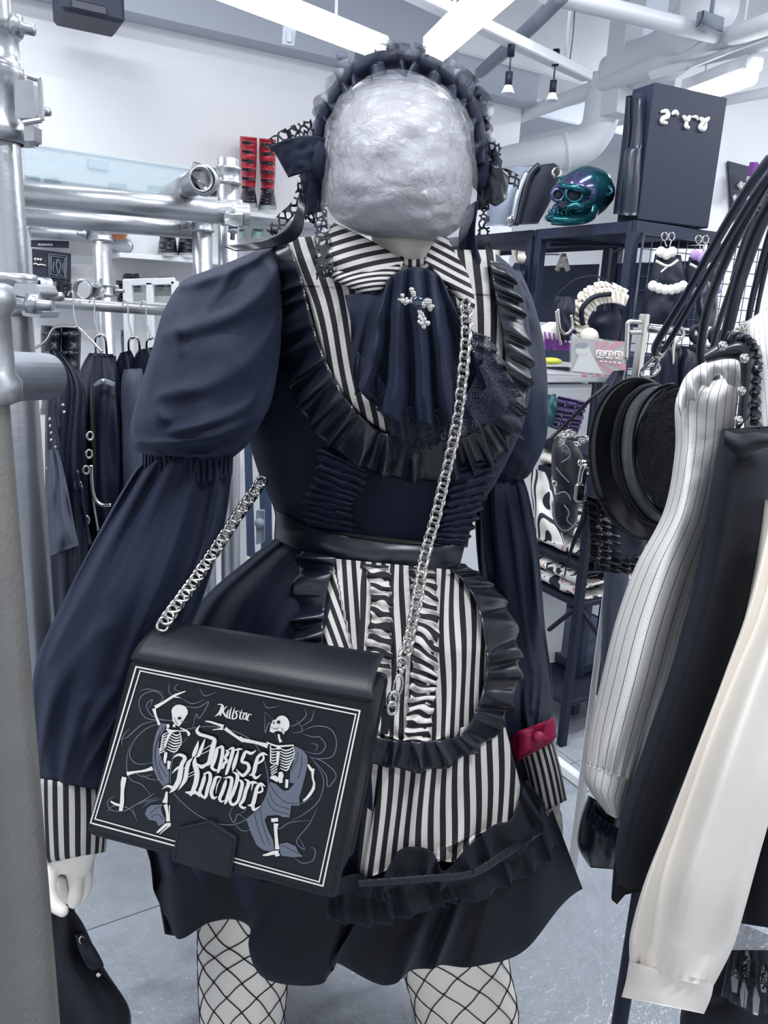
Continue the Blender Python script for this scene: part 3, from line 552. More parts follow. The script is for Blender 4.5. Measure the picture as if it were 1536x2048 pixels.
def beveled(pts, f, b_):
    c = Vector((sum(p[0] for p in pts) / len(pts), sum(p[1] for p in pts) / len(pts)))
    inn = [tuple(Vector(p) + (c - Vector(p)).normalized() * 2.2) for p in pts]; n = len(pts)
    V = [bp(*p, f) for p in inn] + [bp(*p, f - .0012) for p in pts] + [bp(*p, b_) for p in pts]
    tri = geometry.tessellate_polygon([[Vector((x, -y, 0)) for x, y in inn]])
    F_ = [tuple(t) for t in tri] + [tuple(i + 2 * n for i in t)[::-1] for t in tri]
    for k in (0, 1): F_ += [(i + k * n, (i + 1) % n + k * n, (i + 1) % n + (k + 1) * n, i + (k + 1) * n) for i in range(n)]
    return (V, F_, None)
mk('flap', beveled(rnd(FACE, 18), .0, -.006), 'bag_leather', hb, smooth=False)
# rounded top of the flap rolling over to the back
def topP(u, v):
    a = bp(262 + 486 * u, 1318 + 84 * u, 0); th = v * PI / 2 * 1.0; D = .062; hgt = .022
    return a - bN * (D * (1 - math.cos(th)) * .9) + ZV * (hgt * math.sin(th)) + bT * (.012 * math.sin(th) * (1 - 2 * u) * .6)
mk('flap_top', grid(topP, 40, 12), 'bag_leather', hb, solid=.004)
body_pts = rnd([(270, 1322), (742, 1404), (668, 1786), (184, 1662)], 16)
mk('bag_body', bslab(body_pts, -.0062, -.060), 'bag_leather', hb, smooth=False)
mk('gusset_piping', join(*[tube([bp(*p, o_) for p in body_pts + body_pts[:1]], .0022, 6, False) for o_ in (-.012, -.058)]), 'bag_leather', hb)
TABP = [(347, 1718), (359, 1652), (424, 1637), (477, 1673), (464, 1752)]
mk('closure_tab', beveled(rnd(TABP, 5), .005, .0004), 'bag_leather', hb, smooth=False)
def stitch(a, b_, off, n, w=1.3):
    gs = []
    for i in range(n):
        p, q = Vector(a).lerp(Vector(b_), (i + .2) / n), Vector(a).lerp(Vector(b_), (i + .8) / n); gs.append(tube([bp(*p, off), bp(*q, off)], .0005, 4))
    return gs
ts = stitch((272, 1334 - 10), (742, 1404 + 4), .0004, 60)
ts = stitch((264, 1324), (744, 1407), .0004, 70) + stitch((737, 1412), (664, 1782), .0004, 56) + stitch((655, 1788), (186, 1664), .0004, 70) + stitch((181, 1655), (262, 1328), .0004, 50)
for a, b_, n in zip(TABP, TABP[1:], (9, 9, 8, 10)):
    c = Vector((415, 1700)); f = lambda p: tuple(Vector(p) + (c - Vector(p)).normalized() * 6); ts += stitch(f(a), f(b_), .0055, n)
st = mk('stitching', join(*ts), 'thread', hb); st['kind'] = 'stuff'
# printed artwork (flat print on the flap)
LAY = {'white_print': [], 'grey_print': [], 'black_print': [], 'bag_leather': []}
def fill(pts, m, off):
    off += 1.5e-6 * len(LAY[m]); V = [bp(x, y, off) for x, y in pts]; LAY[m].append((V, [tuple(t) for t in geometry.tessellate_polygon([[Vector((x, -y, 0)) for x, y in pts]])], None))
def rib(pts, m, off, n=8, sharp=False):
    """ribbon of changing width through (x,y,w)"""
    k = len(pts) - 1; N = n * k; S = [cr(pts, i / N) for i in range(N + 1)] if k > 1 else [cr(pts, i / n) for i in range(n + 1)]
    L, R = [], []
    for i, p in enumerate(S):
        a, b_ = S[max(0, i - 1)], S[min(len(S) - 1, i + 1)]; t = Vector((b_[0] - a[0], b_[1] - a[1]))
        t = t.normalized() if t.length > 1e-6 else Vector((1, 0)); w_ = max(.05, p[2]) / 2
        L.append((p[0] - t.y * w_, p[1] + t.x * w_)); R.append((p[0] + t.y * w_, p[1] - t.x * w_))
    off += 1.5e-6 * len(LAY[m]); V = [bp(*p, off) for p in L + R]; n_ = len(L); LAY[m].append((V, [(i, i + 1, i + 1 + n_, i + n_) for i in range(n_ - 1)], None))
def T3(x, y): return (160 + x / 2.4, 1240 + y / 2.4)
def TA_(x, y): return (320 + x / 6.4, 1390 + y / 6.4)
def TB_(x, y): return (200 + x / 6.205, 1350 + y / 6.205)
def TC_(x, y): return (480 + x / 6.023, 1390 + y / 6.023)
def R(T, s, pts, m='white_print', off=.0010, n=6): rib([(*T(p[0], p[1]), (p[2] if len(p) > 2 else 8) / s) for p in pts], m, off, n)
def Fl(T, pts, m='white_print', off=.0010): fill([T(*p) for p in pts], m, off)
# double frame
for q, (wd, off) in enumerate(((3.2, 0), (2.6, 8))):
    P4 = [(273 + off, 1333 + off), (720 - off, 1421 + off * .9), (646 - off * .9, 1771 - off), (182 + off * 1.1, 1645 - off)]
    for i in range(4):
        a, b_ = P4[i], P4[(i + 1) % 4]
        ext = (Vector(b_) - Vector(a)).normalized() * 1.4
        rib([(a[0] - ext.x, a[1] - ext.y, wd), (b_[0] + ext.x, b_[1] + ext.y, wd)], 'white_print', .0007, 2)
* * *
_WHAT IS ASKED_
Repeat the data exactly, dropping every picture it holds.

_EXERCISE OUTPUT_
Continue the Blender Python script for this scene: part 3, from line 552. More parts follow. The script is for Blender 4.5. Measure the picture as if it were 1536x2048 pixels.
def beveled(pts, f, b_):
    c = Vector((sum(p[0] for p in pts) / len(pts), sum(p[1] for p in pts) / len(pts)))
    inn = [tuple(Vector(p) + (c - Vector(p)).normalized() * 2.2) for p in pts]; n = len(pts)
    V = [bp(*p, f) for p in inn] + [bp(*p, f - .0012) for p in pts] + [bp(*p, b_) for p in pts]
    tri = geometry.tessellate_polygon([[Vector((x, -y, 0)) for x, y in inn]])
    F_ = [tuple(t) for t in tri] + [tuple(i + 2 * n for i in t)[::-1] for t in tri]
    for k in (0, 1): F_ += [(i + k * n, (i + 1) % n + k * n, (i + 1) % n + (k + 1) * n, i + (k + 1) * n) for i in range(n)]
    return (V, F_, None)
mk('flap', beveled(rnd(FACE, 18), .0, -.006), 'bag_leather', hb, smooth=False)
# rounded top of the flap rolling over to the back
def topP(u, v):
    a = bp(262 + 486 * u, 1318 + 84 * u, 0); th = v * PI / 2 * 1.0; D = .062; hgt = .022
    return a - bN * (D * (1 - math.cos(th)) * .9) + ZV * (hgt * math.sin(th)) + bT * (.012 * math.sin(th) * (1 - 2 * u) * .6)
mk('flap_top', grid(topP, 40, 12), 'bag_leather', hb, solid=.004)
body_pts = rnd([(270, 1322), (742, 1404), (668, 1786), (184, 1662)], 16)
mk('bag_body', bslab(body_pts, -.0062, -.060), 'bag_leather', hb, smooth=False)
mk('gusset_piping', join(*[tube([bp(*p, o_) for p in body_pts + body_pts[:1]], .0022, 6, False) for o_ in (-.012, -.058)]), 'bag_leather', hb)
TABP = [(347, 1718), (359, 1652), (424, 1637), (477, 1673), (464, 1752)]
mk('closure_tab', beveled(rnd(TABP, 5), .005, .0004), 'bag_leather', hb, smooth=False)
def stitch(a, b_, off, n, w=1.3):
    gs = []
    for i in range(n):
        p, q = Vector(a).lerp(Vector(b_), (i + .2) / n), Vector(a).lerp(Vector(b_), (i + .8) / n); gs.append(tube([bp(*p, off), bp(*q, off)], .0005, 4))
    return gs
ts = stitch((272, 1334 - 10), (742, 1404 + 4), .0004, 60)
ts = stitch((264, 1324), (744, 1407), .0004, 70) + stitch((737, 1412), (664, 1782), .0004, 56) + stitch((655, 1788), (186, 1664), .0004, 70) + stitch((181, 1655), (262, 1328), .0004, 50)
for a, b_, n in zip(TABP, TABP[1:], (9, 9, 8, 10)):
    c = Vector((415, 1700)); f = lambda p: tuple(Vector(p) + (c - Vector(p)).normalized() * 6); ts += stitch(f(a), f(b_), .0055, n)
st = mk('stitching', join(*ts), 'thread', hb); st['kind'] = 'stuff'
# printed artwork (flat print on the flap)
LAY = {'white_print': [], 'grey_print': [], 'black_print': [], 'bag_leather': []}
def fill(pts, m, off):
    off += 1.5e-6 * len(LAY[m]); V = [bp(x, y, off) for x, y in pts]; LAY[m].append((V, [tuple(t) for t in geometry.tessellate_polygon([[Vector((x, -y, 0)) for x, y in pts]])], None))
def rib(pts, m, off, n=8, sharp=False):
    """ribbon of changing width through (x,y,w)"""
    k = len(pts) - 1; N = n * k; S = [cr(pts, i / N) for i in range(N + 1)] if k > 1 else [cr(pts, i / n) for i in range(n + 1)]
    L, R = [], []
    for i, p in enumerate(S):
        a, b_ = S[max(0, i - 1)], S[min(len(S) - 1, i + 1)]; t = Vector((b_[0] - a[0], b_[1] - a[1]))
        t = t.normalized() if t.length > 1e-6 else Vector((1, 0)); w_ = max(.05, p[2]) / 2
        L.append((p[0] - t.y * w_, p[1] + t.x * w_)); R.append((p[0] + t.y * w_, p[1] - t.x * w_))
    off += 1.5e-6 * len(LAY[m]); V = [bp(*p, off) for p in L + R]; n_ = len(L); LAY[m].append((V, [(i, i + 1, i + 1 + n_, i + n_) for i in range(n_ - 1)], None))
def T3(x, y): return (160 + x / 2.4, 1240 + y / 2.4)
def TA_(x, y): return (320 + x / 6.4, 1390 + y / 6.4)
def TB_(x, y): return (200 + x / 6.205, 1350 + y / 6.205)
def TC_(x, y): return (480 + x / 6.023, 1390 + y / 6.023)
def R(T, s, pts, m='white_print', off=.0010, n=6): rib([(*T(p[0], p[1]), (p[2] if len(p) > 2 else 8) / s) for p in pts], m, off, n)
def Fl(T, pts, m='white_print', off=.0010): fill([T(*p) for p in pts], m, off)
# double frame
for q, (wd, off) in enumerate(((3.2, 0), (2.6, 8))):
    P4 = [(273 + off, 1333 + off), (720 - off, 1421 + off * .9), (646 - off * .9, 1771 - off), (182 + off * 1.1, 1645 - off)]
    for i in range(4):
        a, b_ = P4[i], P4[(i + 1) % 4]
        ext = (Vector(b_) - Vector(a)).normalized() * 1.4
        rib([(a[0] - ext.x, a[1] - ext.y, wd), (b_[0] + ext.x, b_[1] + ext.y, wd)], 'white_print', .0007, 2)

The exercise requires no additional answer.